What you have to do -
Make an exact copy of the data below, leaving out every picture.

Stored data -
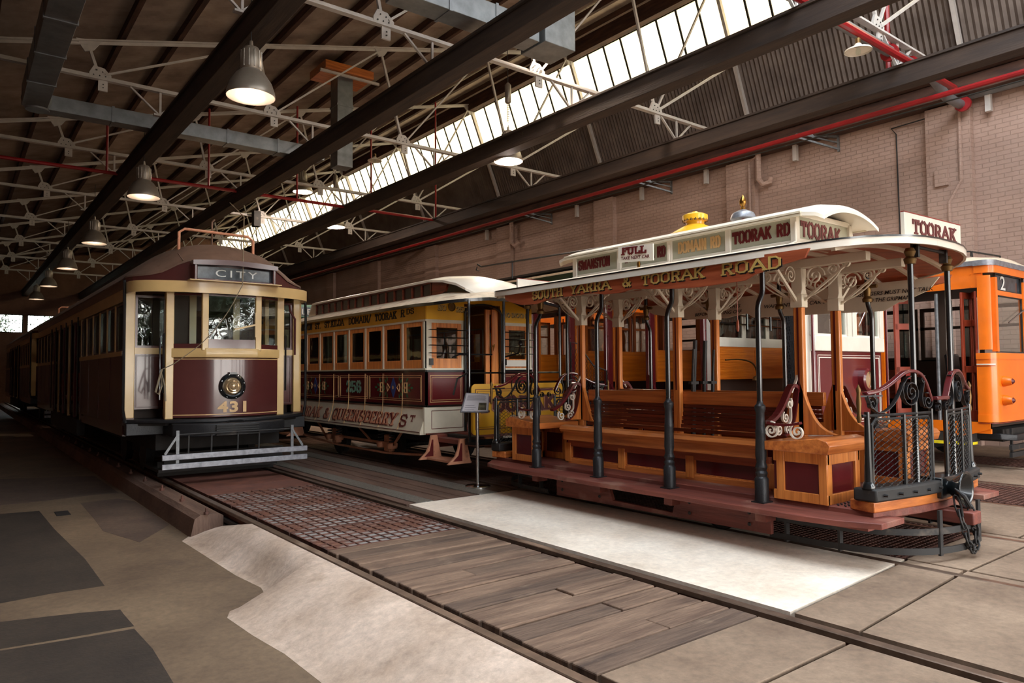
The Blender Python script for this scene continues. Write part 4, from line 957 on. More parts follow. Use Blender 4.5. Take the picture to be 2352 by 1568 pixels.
# valance boards
def valance(s, m, name):
    x = sX(s, 5.18); y0, y1 = 2.92, 6.78
    top = 2.44; pts = [(y0, top), (y1, top), (y1-.02, 2.36)]
    lo = [(y1-.25, 2.33), (y1-.3, 2.27), (6.35, 2.25), (6.1, 2.32), (5.2, 2.3), (4.2, 2.25), (3.6, 2.24), (3.45, 2.3), (3.15, 2.34), (y0, 2.41)]
    lo = [(6.6, 2.31), (6.45, 2.28), (6.2, 2.27), (5.95, 2.31), (5.3, 2.31), (5.12, 2.28), (4.9, 2.28), (4.75, 2.3), (4.2, 2.25), (3.95, 2.24), (3.5, 2.25), (3.4, 2.29), (3.15, 2.34), (y0+.04, 2.37)]
    return obj(name, MB().prism(pts+lo, 'x', x-.012, x+.012), m, G)
v1 = valance(1, 'cedar', 'side_valance')
for wd_, y_, z_, h_, w_ in (('SOUTH', 6.25, 2.32, .1, .5), ('YARRA', 5.62, 2.327, .1, .58), ('&', 4.86, 2.326, .1, .1), ('TOORAK', 4.62, 2.318, .1, .72), ('ROAD', 3.72, 2.312, .105, .56)):
    mb = slab(MB(), wd_, (5.165, y_, z_), (0, -1, 0), (0, 0, 1), h_, w_, wt=.2)
    sh = MB(); sh.v = [(p[0]+.004, p[1]-.012, p[2]-.011) for p in mb.v]; sh.f = mb.f
    obj('black_letter_shadow', sh, 'blacklet', v1, smooth=False); obj('route_lettering', mb, 'gold', v1, smooth=False)
v2 = valance(-1, 'cedar', 'side_valance')
# ivory notice boards hanging inside on the far side
xb = mx(5.22)
pts = [(3.0, 2.42), (6.9, 2.42), (6.7, 2.3), (6.1, 2.19), (5.5, 2.17), (5.3, 2.2), (5.2, 2.21), (5.1, 2.15), (3.55, 2.12), (3.4, 2.2), (3.35, 2.2), (3.1, 2.3)]
nb = obj('notice_board', MB().prism([(7.35-.0*0+0, 0)]*0+pts, 'x', xb-.06, xb-.04), 'offwhite', G)
xt = xb-.064
for i, (a, z, y, w_) in enumerate((('LOOK BOTH WAYS', 2.29, 5.9, .62), ('BEFORE GETTING OFF', 2.22, 5.98, .72), ('WAIT UNTIL THE CAR STOPS', 2.25, 4.95, .95), ('PASSENGERS MUST NOT TALK', 2.29, 3.9, .85), ('TO THE GRIPMAN', 2.22, 3.72, .45))):
    font('notice_lettering', a, (xt, y, z), (0, -1, 0), (0, 0, 1), .042, 'blacklet', nb, width=w_, off=.012, italic=.25)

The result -
The Blender Python script for this scene continues. Write part 4, from line 957 on. More parts follow. Use Blender 4.5. Take the picture to be 2352 by 1568 pixels.
# valance boards
def valance(s, m, name):
    x = sX(s, 5.18); y0, y1 = 2.92, 6.78
    top = 2.44; pts = [(y0, top), (y1, top), (y1-.02, 2.36)]
    lo = [(y1-.25, 2.33), (y1-.3, 2.27), (6.35, 2.25), (6.1, 2.32), (5.2, 2.3), (4.2, 2.25), (3.6, 2.24), (3.45, 2.3), (3.15, 2.34), (y0, 2.41)]
    lo = [(6.6, 2.31), (6.45, 2.28), (6.2, 2.27), (5.95, 2.31), (5.3, 2.31), (5.12, 2.28), (4.9, 2.28), (4.75, 2.3), (4.2, 2.25), (3.95, 2.24), (3.5, 2.25), (3.4, 2.29), (3.15, 2.34), (y0+.04, 2.37)]
    return obj(name, MB().prism(pts+lo, 'x', x-.012, x+.012), m, G)
v1 = valance(1, 'cedar', 'side_valance')
for wd_, y_, z_, h_, w_ in (('SOUTH', 6.25, 2.32, .1, .5), ('YARRA', 5.62, 2.327, .1, .58), ('&', 4.86, 2.326, .1, .1), ('TOORAK', 4.62, 2.318, .1, .72), ('ROAD', 3.72, 2.312, .105, .56)):
    mb = slab(MB(), wd_, (5.165, y_, z_), (0, -1, 0), (0, 0, 1), h_, w_, wt=.2)
    sh = MB(); sh.v = [(p[0]+.004, p[1]-.012, p[2]-.011) for p in mb.v]; sh.f = mb.f
    obj('black_letter_shadow', sh, 'blacklet', v1, smooth=False); obj('route_lettering', mb, 'gold', v1, smooth=False)
v2 = valance(-1, 'cedar', 'side_valance')
# ivory notice boards hanging inside on the far side
xb = mx(5.22)
pts = [(3.0, 2.42), (6.9, 2.42), (6.7, 2.3), (6.1, 2.19), (5.5, 2.17), (5.3, 2.2), (5.2, 2.21), (5.1, 2.15), (3.55, 2.12), (3.4, 2.2), (3.35, 2.2), (3.1, 2.3)]
nb = obj('notice_board', MB().prism([(7.35-.0*0+0, 0)]*0+pts, 'x', xb-.06, xb-.04), 'offwhite', G)
xt = xb-.064
for i, (a, z, y, w_) in enumerate((('LOOK BOTH WAYS', 2.29, 5.9, .62), ('BEFORE GETTING OFF', 2.22, 5.98, .72), ('WAIT UNTIL THE CAR STOPS', 2.25, 4.95, .95), ('PASSENGERS MUST NOT TALK', 2.29, 3.9, .85), ('TO THE GRIPMAN', 2.22, 3.72, .45))):
    font('notice_lettering', a, (xt, y, z), (0, -1, 0), (0, 0, 1), .042, 'blacklet', nb, width=w_, off=.012, italic=.25)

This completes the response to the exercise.